After months of study of the Slavic languages, Delaere and Father Joseph Coppin, also a Redemptorist, left for Canada. By October 1899, Delaere had arrived in Brandon, Man. He established a Redemptorist house there and without delay he put himself to work in his new field.

St. Gerard's Monastery

In 1904 he established St. Gerard's Monastery in Yorkton to care for the large Polish and Ukrainian population on the prairies of Saskatchewan and Manitoba.

It soon became obvious to him how much the Ukrainians around the Brandon area were in need of religious attention. But the job presented some difficulties, one being the fact Delaere belonged to the Latin rite.
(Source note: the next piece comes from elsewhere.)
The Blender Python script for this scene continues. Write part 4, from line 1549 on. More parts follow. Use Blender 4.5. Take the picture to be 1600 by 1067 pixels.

The Ukrainians were very suspicious of him and many refused his services.

"In the Yorkton area, despite Delaere's brave words, 500 Ukrainian families had refused to accept him," writes Laverdure. "The fact was Delaere spoke Polish and was correctly believed to be trying to have the Ukrainian Catholics join with the Roman Catholics."

Byzantine rite adopted

In 1906, convinced that Greek Catholics, Ruthenians and later Ukrainian Catholics required services in their own language and rite, he persuaded his superiors to allow him to adopt the Byzantine rite, to preach in Ukrainian and to use Old Slavonic instead of Latin as the liturgical language.

Having spent several months in preparatory study, Delaere celebrated Mass in the Byzantine Rite for the first time on Sept. 26, 1906.

"I think that the Redemptorists suffered, Delaere suffered, for several years before he proposed adopting the rite," Laverdure said in an interview.

"But he knew first hand that it would be much easier for a few priests to serve the immigrants in their own language and their own rite rather than demanding that a whole group of immigrants learn English or learn French and attend the Roman Catholic Church."

Over the years, the reputation of the Eastern-rite Redemptorists has grown large within the Church, to the point that their province "has been decimated by appointments to the episcopacy around the world, testifying to the confidence it commands in Roman circles," Laverdure writes.